N’oublions pas encore que cette réflexion sur la dépense publique n’a de sens que si le dumping fiscal, et social européen cesse, sinon nous serions condamnés au travail de Pénelope, mais dépourvu de sa patience. Que la BCE connaisse une transformation de ses missions, et enfin avoir une vraie politique de change, et que l’Europe ait le souci de l’investissement et de la transition verte. Sinon tout programme de maîtrise de la dépense ou de la reconstitution de marges de manœuvre de l’Etat serait impossible.

Avant la crise entre 1996 et 2008 et compte tenu des dynamiques démographiques, les écarts en termes de dépenses publiques par tête entre France et Allemagne, toujours hors inflation, sont un peu moins prononcés : la dépense publique par tête a progressé en moyenne de 1,3% par an en France.

Pour savoir par où commencer, il est possible de regarder par secteur ,c'est-à-dire par échelon de gouvernement, et puis s’ajouterait la protection sociale. La croissance des dépenses publiques sur la période 1996-2008 est plus imputable aux dépenses des collectivités locales. Si l’on suit l’excellente étude comparative d’A. Chevallier entre les dépenses publiques en Allemagne et en France on peut dire : « Pour les collectivités locales en France, la contribution à la croissance des dépenses en volume est imputable à quatre postes principaux : les dépenses sociales (+ 83% et une contribution à la croissance des dépenses totales de près d’un quart), les dépenses pour le logement et les équipements collectifs (respectivement +78% et 21%), les dépenses pour le système scolaire (+53% avec une contribution à la croissance de 19%) et celles affairant à la rubrique « loisir, sport et culture » (qui ont doublé et expliquent 16% de l’augmentation totale).

En termes d’effectifs si l’on observe un rapport de la Cour des comptes de décembre 2009, les dépenses de personnel et de pensions de retraite de l’Etat ont plus que doublé entre 1980 et 2008 en euros constants. Elles représentaient en 2008 47,5 % des dépenses nettes du budget général et 15,5 % du produit intérieur brut. Leur niveau constitue un enjeu majeur pour l’équilibre des finances publiques. Dans ce même rapport, la Cour des comptes indique qu’il est difficile de procéder à un ajustement des effectifs en raison de la multiplicité des acteurs tendant à mettre en œuvre les politiques publiques.

Si l’on poursuit la comparaison avec l’Allemagne, il apparait que La France ne peut pas avoir durablement 9 points de dépenses publiques supplémentaires en pourcentage du PIB de plus que l’Allemagne et seulement 5 à 6 points de PIB de prélèvements en plus. Le problème se situe donc dans les recettes fiscales. Si l’on suit l’étude de Chevallier « en l’absence de baisses des prélèvements depuis 1999, le ratio dette publique au PIB aurait été d’environ 20 points inférieur à ce qu’il est en réalité aujourd’hui ».
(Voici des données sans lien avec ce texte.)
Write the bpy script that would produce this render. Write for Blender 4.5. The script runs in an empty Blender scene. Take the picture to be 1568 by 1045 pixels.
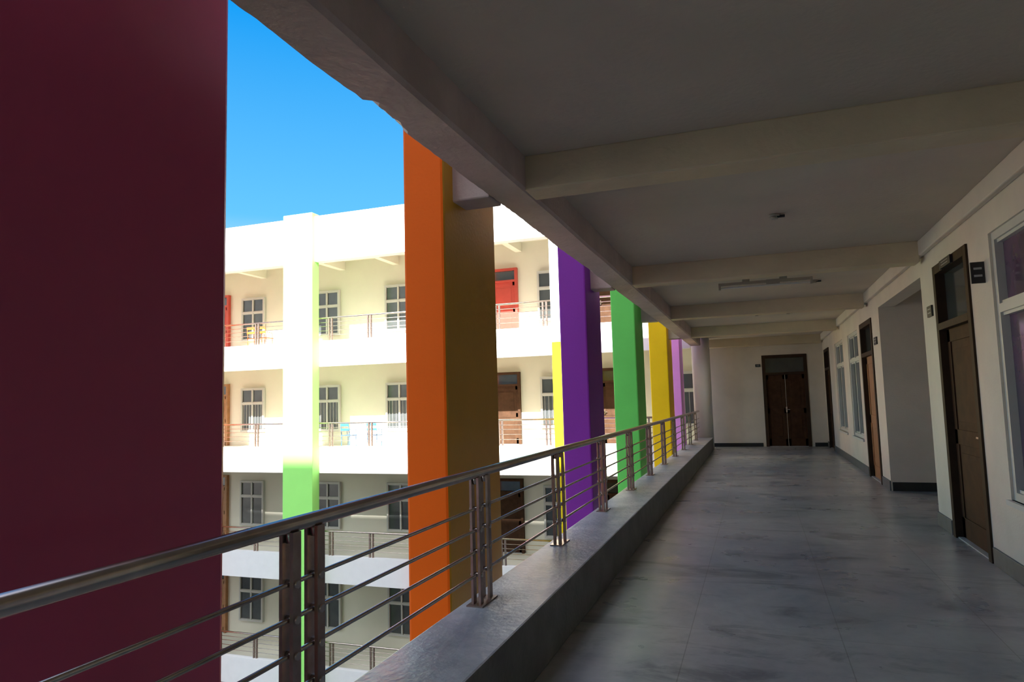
import bpy, bmesh, math, random
from mathutils import Vector, Matrix, noise
random.seed(7)
scene = bpy.context.scene
scene.view_settings.view_transform = 'Standard'
scene.view_settings.look = 'None'
scene.view_settings.exposure = 0.32
scene.view_settings.gamma = 1.06

# ------------------------------------------------------------------ materials
def mat(name, col, rough=0.7, var=0.12, scale=3.0, bump=0.0, metal=0.0, bscale=40.0, spec=0.4, col2=None):
    m = bpy.data.materials.new(name); m.use_nodes = True
    nt = m.node_tree; N = nt.nodes; L = nt.links
    b = N['Principled BSDF']
    b.inputs['Roughness'].default_value = rough
    b.inputs['Metallic'].default_value = metal
    b.inputs['Specular IOR Level'].default_value = spec
    g = N.new('ShaderNodeNewGeometry')
    n = N.new('ShaderNodeTexNoise'); n.inputs['Scale'].default_value = scale
    n.inputs['Detail'].default_value = 5; n.inputs['Roughness'].default_value = 0.6
    L.new(g.outputs['Position'], n.inputs['Vector'])
    r = N.new('ShaderNodeValToRGB')
    r.color_ramp.elements[0].position = 0.3; r.color_ramp.elements[1].position = 0.7
    c2 = col2 if col2 else tuple(c * (1 - var) for c in col)
    r.color_ramp.elements[0].color = (*c2, 1)
    r.color_ramp.elements[1].color = (*col, 1)
    L.new(n.outputs['Fac'], r.inputs['Fac']); L.new(r.outputs['Color'], b.inputs['Base Color'])
    if bump > 0:
        n2 = N.new('ShaderNodeTexNoise'); n2.inputs['Scale'].default_value = bscale
        n2.inputs['Detail'].default_value = 4
        L.new(g.outputs['Position'], n2.inputs['Vector'])
        bp = N.new('ShaderNodeBump'); bp.inputs['Strength'].default_value = bump
        bp.inputs['Distance'].default_value = 0.01
        L.new(n2.outputs['Fac'], bp.inputs['Height']); L.new(bp.outputs['Normal'], b.inputs['Normal'])
    return m

M = {}
M['white'] = mat('white_paint', (0.82, 0.82, 0.82), 0.8, 0.05, bump=0.15)
M['cream'] = mat('cream_paint', (0.76, 0.69, 0.59), 0.75, 0.14, 1.5, bump=0.2, spec=0.2)
M['cream_far'] = mat('cream_far_paint', (0.74, 0.71, 0.58), 0.8, 0.05, 1.5)
M['ceil'] = mat('ceiling_paint', (0.66, 0.575, 0.475), 0.85, 0.14, 0.8, bump=0.3, bscale=25, spec=0.15)
M['beam'] = mat('beam_plaster', (0.72, 0.60, 0.42), 0.8, 0.15, 2.0, bump=0.5, bscale=18, spec=0.15)
M['edge'] = mat('edge_beam_plaster', (0.66, 0.53, 0.49), 0.75, 0.25, 2.5, bump=0.7, bscale=22, spec=0.2)
M['maroon'] = mat('maroon_paint', (0.50, 0.065, 0.15), 0.38, 0.12, 1.2, bump=0.1, bscale=8)
M['orange'] = mat('orange_paint', (1.0, 0.14, 0.004), 0.6, 0.05, 2.0, bump=0.15, spec=0.15)
M['mustard'] = mat('mustard_paint', (0.62, 0.31, 0.015), 0.45, 0.10, 2.0, bump=0.15)
M['purple'] = mat('purple_paint', (0.24, 0.03, 0.37), 0.55, 0.1, 2.0, bump=0.15, spec=0.2)
M['green'] = mat('green_paint', (0.16, 0.72, 0.12), 0.55, 0.1, 2.0, bump=0.15, spec=0.2)
M['yellow'] = mat('yellow_paint', (1.0, 0.58, 0.005), 0.55, 0.08, 2.0, bump=0.15, spec=0.2)
M['pink'] = mat('orchid_paint', (0.78, 0.30, 0.86), 0.55, 0.1, 2.0, bump=0.15, spec=0.2)
M['lime'] = mat('lime_paint', (0.36, 0.92, 0.20), 0.6, 0.04, 2.0, spec=0.2)
M['yellow_far'] = mat('yellow_far_paint', (0.80, 0.62, 0.012), 0.7, 0.05, 2.0, spec=0.1)
M['steel'] = mat('stainless_steel', (0.60, 0.51, 0.44), 0.25, 0.25, 9.0, metal=1.0)
M['steel_dark'] = mat('steel_post', (0.44, 0.33, 0.28), 0.34, 0.35, 12.0, metal=0.9)
M['wood'] = mat('door_wood', (0.075, 0.036, 0.018), 0.7, 0.4, 6.0, spec=0.12)
M['wood_frame'] = mat('door_frame_wood', (0.05, 0.03, 0.018), 0.65, 0.3, 6.0, spec=0.15)
M['wood_light'] = mat('door_wood_light', (0.38, 0.17, 0.065), 0.5, 0.3, 6.0)
M['red_door'] = mat('red_door_paint', (0.50, 0.06, 0.04), 0.5, 0.15, 4.0)
M['alu'] = mat('window_frame_paint', (0.62, 0.62, 0.58), 0.45, 0.08, 4.0)
M['alu_far'] = mat('far_window_frame_paint', (0.52, 0.51, 0.46), 0.5, 0.08, 4.0)
M['glass'] = mat('dark_glass', (0.06, 0.07, 0.07), 0.08, 0.4, 1.2, spec=0.7)
M['glass_p'] = mat('tinted_glass', (0.14, 0.07, 0.14), 0.10, 0.5, 1.5, spec=0.7, col2=(0.05, 0.06, 0.08))
M['glass_far'] = mat('far_glass', (0.08, 0.09, 0.09), 0.15, 0.5, 0.8, spec=0.5)
M['base'] = mat('skirting_stone', (0.13, 0.14, 0.14), 0.5, 0.3, 8.0)
M['base_dark'] = mat('skirting_dark', (0.025, 0.028, 0.028), 0.45, 0.3, 8.0)
M['black'] = mat('black_plastic', (0.02, 0.02, 0.023), 0.4, 0.1)
M['ltr'] = mat('sign_lettering', (0.4, 0.4, 0.4), 0.5, 0.05)
M['plastic'] = mat('tube_plastic', (0.42, 0.38, 0.31), 0.4, 0.05)
M['tube'] = mat('tube_glass', (0.75, 0.75, 0.72), 0.2, 0.02)
M['ground'] = mat('courtyard_ground', (0.16, 0.15, 0.13), 0.9, 0.3, 0.6, bump=0.3)
M['blue'] = mat('blue_plastic', (0.04, 0.14, 0.30), 0.4, 0.1)
M['orangep'] = mat('orange_plastic', (0.45, 0.12, 0.02), 0.4, 0.1)
M['curb'] = mat('curb_cement', (0.52, 0.49, 0.45), 0.45, 0.35, 5.0, bump=0.5, bscale=30, col2=(0.28, 0.28, 0.28))
M['curbside'] = mat('curb_side_cement', (0.20, 0.20, 0.18), 0.65, 0.35, 4.0, bump=0.5, bscale=30)

def floor_mat():
    m = bpy.data.materials.new('stone_slab_floor'); m.use_nodes = True
    nt = m.node_tree; N = nt.nodes; L = nt.links; b = N['Principled BSDF']
    g = N.new('ShaderNodeNewGeometry')
    mp = N.new('ShaderNodeMapping'); mp.inputs['Location'].default_value = (0.48 + 0.89 * 4, 10.3, 0)
    L.new(g.outputs['Position'], mp.inputs['Vector'])
    br = N.new('ShaderNodeTexBrick'); br.offset = 0.0; br.squash = 1.0
    br.inputs['Scale'].default_value = 1.0
    br.inputs['Brick Width'].default_value = 0.89; br.inputs['Row Height'].default_value = 1.5
    br.inputs['Mortar Size'].default_value = 0.004; br.inputs['Mortar Smooth'].default_value = 0.5
    br.inputs['Color1'].default_value = (0.42, 0.43, 0.41, 1)
    br.inputs['Color2'].default_value = (0.49, 0.48, 0.45, 1)
    br.inputs['Mortar'].default_value = (0.29, 0.28, 0.25, 1)
    L.new(mp.outputs['Vector'], br.inputs['Vector'])
    def streak(rot, sc, scale, lo, hi, dark, dist=1.2):
        mp2 = N.new('ShaderNodeMapping'); mp2.inputs['Scale'].default_value = sc; mp2.inputs['Rotation'].default_value = (0, 0, rot)
        L.new(g.outputs['Position'], mp2.inputs['Vector'])
        n = N.new('ShaderNodeTexNoise'); n.inputs['Scale'].default_value = scale; n.inputs['Detail'].default_value = 9
        n.inputs['Roughness'].default_value = 0.68; n.inputs['Distortion'].default_value = dist
        L.new(mp2.outputs['Vector'], n.inputs['Vector'])
        r = N.new('ShaderNodeValToRGB')
        r.color_ramp.elements[0].position = lo; r.color_ramp.elements[0].color = (*dark, 1)
        r.color_ramp.elements[1].position = hi; r.color_ramp.elements[1].color = (1, 1, 1, 1)
        L.new(n.outputs['Fac'], r.inputs['Fac'])
        return n, r
    n, r = streak(-0.6, (0.8, 1.8, 1), 1.2, 0.37, 0.48, (0.40, 0.42, 0.44))
    nb, rb = streak(0.4, (1.0, 1.0, 1), 0.8, 0.36, 0.62, (0.58, 0.62, 0.68), 0.6)
    nc, rc = streak(0.1, (1.0, 1.0, 1), 9.0, 0.30, 0.60, (0.82, 0.82, 0.82), 0.3)
    def mul(a, bb, f):
        mx = N.new('ShaderNodeMix'); mx.data_type = 'RGBA'; mx.blend_type = 'MULTIPLY'; mx.inputs[0].default_value = f
        L.new(a, mx.inputs[6]); L.new(bb, mx.inputs[7]); return mx.outputs[2]
    o = mul(mul(mul(br.outputs['Color'], r.outputs['Color'], 0.8), rb.outputs['Color'], 0.9), rc.outputs['Color'], 0.8)
    L.new(o, b.inputs['Base Color'])
    n3 = N.new('ShaderNodeTexNoise'); n3.inputs['Scale'].default_value = 2.5; n3.inputs['Detail'].default_value = 6
    L.new(g.outputs['Position'], n3.inputs['Vector'])
    mr = N.new('ShaderNodeMapRange'); mr.inputs['To Min'].default_value = 0.14; mr.inputs['To Max'].default_value = 0.5
    L.new(n3.outputs['Fac'], mr.inputs['Value']); L.new(mr.outputs['Result'], b.inputs['Roughness'])
    bp = N.new('ShaderNodeBump'); bp.inputs['Strength'].default_value = 0.10; bp.inputs['Distance'].default_value = 0.01
    L.new(n.outputs['Fac'], bp.inputs['Height']); L.new(bp.outputs['Normal'], b.inputs['Normal'])
    return m
M['floor'] = floor_mat()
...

Dans le cadre de a loi de finances 2011, le manque à gagner dû aux niches fiscales s’élève à 65 milliards d’euros. Depuis 2006, le cout des niches fiscales reviendrait à 145 milliards d’euros. Soit plus de 90% du déficit annuel de notre pays . Et si l’on veut affronter la technique budgétaire, il s’agit en particulier des niches dites déclassées, c’est à dire des dispositifs qui sont mis de côté, mais qui reste en vigueur. Si l’on donne des exemples, « l'exonération de taxe intérieure de consommation sur les combustibles utilisés par les aéronefs », créée en 1928. D'autres, au contraire, sont récentes : c'est le cas d'une bonne partie des exonérations et réductions de droits sur les successions et les donations.

Mais si l’on poursuit la revue de détail, c’est du côté de l’impôt sur les sociétés qu’il faut regarder, on observe que les grandes entreprises savent jouer des niches fiscales, G. Carez rapporteur du budget à l’assemblée nationale a montré que  l'écart de taux moyen implicite d'impôt sur les sociétés entre grandes et petites entreprises est de 21 points. Les niches déclassées relatives aux droits de mutation à titre gratuit (en français courant, les droits de succession) coûtent 717 millions d'euros à l'Etat, alors que les dépenses fiscales classées relatives aux mêmes impôts s'élèvent à 649 millions. Au total, c'est donc 1,36 milliard d'euros de manque à gagner, soit 20 % du produit de ces impôts. Dans un livre consacré aux niches fiscales, K. Weidenfeld souligne que nous sommes désormais dans une démocratie censitaire car les niches fiscales choisissent des contribuables privés qui par leur investissement privé peuvent promouvoir une politique publique plus qu’une autre.

Le désarmement fiscal doit cesser, et tel nous semble être la priorité, mais cela ne signifie pas une hausse généralisée des impôts. La réduction des dépenses sans action sur les recettes est chose vaine.